## start

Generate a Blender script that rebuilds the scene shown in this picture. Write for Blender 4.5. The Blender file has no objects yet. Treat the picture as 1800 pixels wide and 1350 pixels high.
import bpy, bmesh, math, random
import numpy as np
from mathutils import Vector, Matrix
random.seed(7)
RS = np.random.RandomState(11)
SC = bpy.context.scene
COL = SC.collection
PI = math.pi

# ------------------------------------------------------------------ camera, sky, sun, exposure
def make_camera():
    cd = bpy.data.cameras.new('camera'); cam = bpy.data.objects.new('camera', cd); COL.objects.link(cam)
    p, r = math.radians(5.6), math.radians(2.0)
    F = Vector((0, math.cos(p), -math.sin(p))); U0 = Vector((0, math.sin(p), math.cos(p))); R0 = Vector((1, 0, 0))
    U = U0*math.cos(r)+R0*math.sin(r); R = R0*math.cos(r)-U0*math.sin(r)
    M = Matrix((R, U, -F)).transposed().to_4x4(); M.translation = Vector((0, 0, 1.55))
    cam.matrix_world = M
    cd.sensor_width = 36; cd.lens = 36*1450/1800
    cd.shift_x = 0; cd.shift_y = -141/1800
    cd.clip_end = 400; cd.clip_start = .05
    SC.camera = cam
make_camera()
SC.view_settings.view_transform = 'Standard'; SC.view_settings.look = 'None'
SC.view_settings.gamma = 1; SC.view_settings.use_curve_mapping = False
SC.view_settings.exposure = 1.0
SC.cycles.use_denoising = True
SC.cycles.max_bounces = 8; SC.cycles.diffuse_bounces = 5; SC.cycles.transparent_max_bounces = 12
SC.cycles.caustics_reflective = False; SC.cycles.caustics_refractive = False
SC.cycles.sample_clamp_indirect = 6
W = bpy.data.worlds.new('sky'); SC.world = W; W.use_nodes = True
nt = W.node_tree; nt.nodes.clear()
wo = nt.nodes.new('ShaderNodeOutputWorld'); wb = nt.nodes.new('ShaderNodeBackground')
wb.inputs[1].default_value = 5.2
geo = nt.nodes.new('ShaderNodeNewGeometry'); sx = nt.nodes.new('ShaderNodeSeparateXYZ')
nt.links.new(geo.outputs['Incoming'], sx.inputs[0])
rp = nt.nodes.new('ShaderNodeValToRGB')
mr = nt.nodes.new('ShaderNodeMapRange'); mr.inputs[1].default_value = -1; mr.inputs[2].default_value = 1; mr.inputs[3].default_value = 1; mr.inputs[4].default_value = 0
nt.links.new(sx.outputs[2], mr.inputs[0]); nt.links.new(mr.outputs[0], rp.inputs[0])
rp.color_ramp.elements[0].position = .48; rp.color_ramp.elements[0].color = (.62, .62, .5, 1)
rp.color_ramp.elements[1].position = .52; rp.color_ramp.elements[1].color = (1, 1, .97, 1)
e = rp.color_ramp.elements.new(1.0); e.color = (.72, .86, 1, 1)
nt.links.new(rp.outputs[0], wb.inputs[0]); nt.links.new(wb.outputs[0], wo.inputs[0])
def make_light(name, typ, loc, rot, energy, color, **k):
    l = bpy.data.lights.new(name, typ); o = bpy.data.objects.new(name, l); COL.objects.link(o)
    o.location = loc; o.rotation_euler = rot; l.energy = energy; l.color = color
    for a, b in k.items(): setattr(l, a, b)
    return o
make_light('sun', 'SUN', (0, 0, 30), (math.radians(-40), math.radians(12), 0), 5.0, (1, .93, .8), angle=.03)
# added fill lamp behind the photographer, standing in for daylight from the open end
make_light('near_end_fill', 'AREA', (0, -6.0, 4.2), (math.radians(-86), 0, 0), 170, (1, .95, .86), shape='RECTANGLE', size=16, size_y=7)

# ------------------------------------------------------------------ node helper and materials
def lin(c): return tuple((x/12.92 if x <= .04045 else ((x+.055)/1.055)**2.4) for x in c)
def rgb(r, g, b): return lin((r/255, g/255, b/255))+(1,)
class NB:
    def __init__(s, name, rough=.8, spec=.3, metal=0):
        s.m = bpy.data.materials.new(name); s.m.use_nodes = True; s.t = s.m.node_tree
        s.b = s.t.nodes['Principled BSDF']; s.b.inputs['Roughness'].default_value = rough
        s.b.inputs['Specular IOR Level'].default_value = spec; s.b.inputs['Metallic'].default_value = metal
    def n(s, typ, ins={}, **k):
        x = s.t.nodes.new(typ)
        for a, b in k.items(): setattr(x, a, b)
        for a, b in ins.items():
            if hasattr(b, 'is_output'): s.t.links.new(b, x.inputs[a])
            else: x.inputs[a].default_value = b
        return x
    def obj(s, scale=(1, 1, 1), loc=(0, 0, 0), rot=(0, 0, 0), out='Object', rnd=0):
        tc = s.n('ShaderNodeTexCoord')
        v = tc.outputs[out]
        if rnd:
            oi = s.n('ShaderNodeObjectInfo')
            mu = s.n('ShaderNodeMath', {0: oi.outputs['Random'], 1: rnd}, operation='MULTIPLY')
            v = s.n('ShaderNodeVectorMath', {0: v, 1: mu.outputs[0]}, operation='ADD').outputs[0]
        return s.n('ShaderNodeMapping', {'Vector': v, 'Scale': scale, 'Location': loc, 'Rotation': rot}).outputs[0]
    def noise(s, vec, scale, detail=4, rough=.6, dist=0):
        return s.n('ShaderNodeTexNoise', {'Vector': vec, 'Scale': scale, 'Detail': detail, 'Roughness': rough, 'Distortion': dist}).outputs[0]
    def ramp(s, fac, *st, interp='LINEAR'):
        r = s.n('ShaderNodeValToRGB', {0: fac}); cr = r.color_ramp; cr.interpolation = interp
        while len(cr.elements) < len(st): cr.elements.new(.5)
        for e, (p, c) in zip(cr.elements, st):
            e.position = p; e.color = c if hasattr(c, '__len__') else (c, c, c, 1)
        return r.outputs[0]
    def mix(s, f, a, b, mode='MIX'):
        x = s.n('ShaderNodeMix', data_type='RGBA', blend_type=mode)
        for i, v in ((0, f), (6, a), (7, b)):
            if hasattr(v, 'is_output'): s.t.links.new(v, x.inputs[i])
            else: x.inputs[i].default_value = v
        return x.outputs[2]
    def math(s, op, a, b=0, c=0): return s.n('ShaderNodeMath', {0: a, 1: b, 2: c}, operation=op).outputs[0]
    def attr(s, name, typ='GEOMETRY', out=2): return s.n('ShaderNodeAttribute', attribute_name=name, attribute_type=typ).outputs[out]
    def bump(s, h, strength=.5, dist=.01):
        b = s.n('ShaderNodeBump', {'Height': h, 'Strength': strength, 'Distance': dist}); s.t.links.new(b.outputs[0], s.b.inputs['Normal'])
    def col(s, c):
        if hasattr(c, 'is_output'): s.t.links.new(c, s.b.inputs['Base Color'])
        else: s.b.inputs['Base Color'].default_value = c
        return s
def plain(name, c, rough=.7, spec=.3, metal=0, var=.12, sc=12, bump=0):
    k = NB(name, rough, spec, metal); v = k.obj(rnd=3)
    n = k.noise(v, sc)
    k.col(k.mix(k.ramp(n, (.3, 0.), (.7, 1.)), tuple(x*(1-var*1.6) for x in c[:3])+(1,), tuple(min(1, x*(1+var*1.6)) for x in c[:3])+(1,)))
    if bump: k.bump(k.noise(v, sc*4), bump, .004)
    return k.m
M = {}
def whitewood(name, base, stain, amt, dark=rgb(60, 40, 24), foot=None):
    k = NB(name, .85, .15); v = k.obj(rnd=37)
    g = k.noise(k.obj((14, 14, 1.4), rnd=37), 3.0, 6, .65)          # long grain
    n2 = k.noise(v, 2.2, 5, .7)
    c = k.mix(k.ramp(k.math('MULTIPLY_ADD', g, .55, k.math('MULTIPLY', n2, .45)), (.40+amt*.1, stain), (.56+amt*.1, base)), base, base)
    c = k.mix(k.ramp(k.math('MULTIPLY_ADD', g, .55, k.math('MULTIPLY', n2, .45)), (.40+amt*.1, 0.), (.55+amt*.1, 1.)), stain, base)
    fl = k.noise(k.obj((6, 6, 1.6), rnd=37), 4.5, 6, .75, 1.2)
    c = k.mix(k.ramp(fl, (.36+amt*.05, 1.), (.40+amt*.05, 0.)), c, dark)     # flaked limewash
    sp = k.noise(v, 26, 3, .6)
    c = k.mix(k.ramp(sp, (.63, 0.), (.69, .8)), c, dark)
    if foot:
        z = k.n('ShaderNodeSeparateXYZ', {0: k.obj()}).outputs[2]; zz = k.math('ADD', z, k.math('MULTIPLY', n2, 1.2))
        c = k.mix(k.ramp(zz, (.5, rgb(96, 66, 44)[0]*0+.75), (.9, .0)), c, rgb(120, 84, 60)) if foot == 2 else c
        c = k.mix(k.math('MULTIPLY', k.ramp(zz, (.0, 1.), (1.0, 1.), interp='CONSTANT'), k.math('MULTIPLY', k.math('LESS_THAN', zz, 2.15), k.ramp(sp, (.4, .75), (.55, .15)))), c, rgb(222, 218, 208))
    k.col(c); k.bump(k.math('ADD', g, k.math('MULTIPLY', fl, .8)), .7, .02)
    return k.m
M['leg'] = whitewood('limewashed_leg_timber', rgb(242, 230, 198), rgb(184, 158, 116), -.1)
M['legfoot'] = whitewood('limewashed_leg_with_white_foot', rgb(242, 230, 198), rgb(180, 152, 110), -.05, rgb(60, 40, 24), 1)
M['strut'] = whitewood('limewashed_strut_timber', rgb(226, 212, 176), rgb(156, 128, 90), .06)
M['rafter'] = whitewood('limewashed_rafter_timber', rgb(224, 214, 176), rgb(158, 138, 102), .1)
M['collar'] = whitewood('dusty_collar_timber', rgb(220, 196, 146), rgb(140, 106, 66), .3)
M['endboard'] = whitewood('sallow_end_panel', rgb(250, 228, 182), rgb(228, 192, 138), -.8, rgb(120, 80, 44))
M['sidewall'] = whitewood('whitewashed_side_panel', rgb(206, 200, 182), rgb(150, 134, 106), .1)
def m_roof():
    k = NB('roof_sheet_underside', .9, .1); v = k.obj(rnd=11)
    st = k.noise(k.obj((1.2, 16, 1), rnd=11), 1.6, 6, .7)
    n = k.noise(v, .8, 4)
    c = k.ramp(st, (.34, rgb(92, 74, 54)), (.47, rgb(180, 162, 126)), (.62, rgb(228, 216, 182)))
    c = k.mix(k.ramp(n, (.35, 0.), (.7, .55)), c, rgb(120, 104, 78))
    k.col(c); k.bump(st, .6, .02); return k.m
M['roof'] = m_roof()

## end

• [Required work]: From the opening line of the data above through the line that contains "PI = math.pi", please print each line as it stands and only those lines.

• [Answer to the exercise]:
Generate a Blender script that rebuilds the scene shown in this picture. Write for Blender 4.5. The Blender file has no objects yet. Treat the picture as 1800 pixels wide and 1350 pixels high.
import bpy, bmesh, math, random
import numpy as np
from mathutils import Vector, Matrix
random.seed(7)
RS = np.random.RandomState(11)
SC = bpy.context.scene
COL = SC.collection
PI = math.pi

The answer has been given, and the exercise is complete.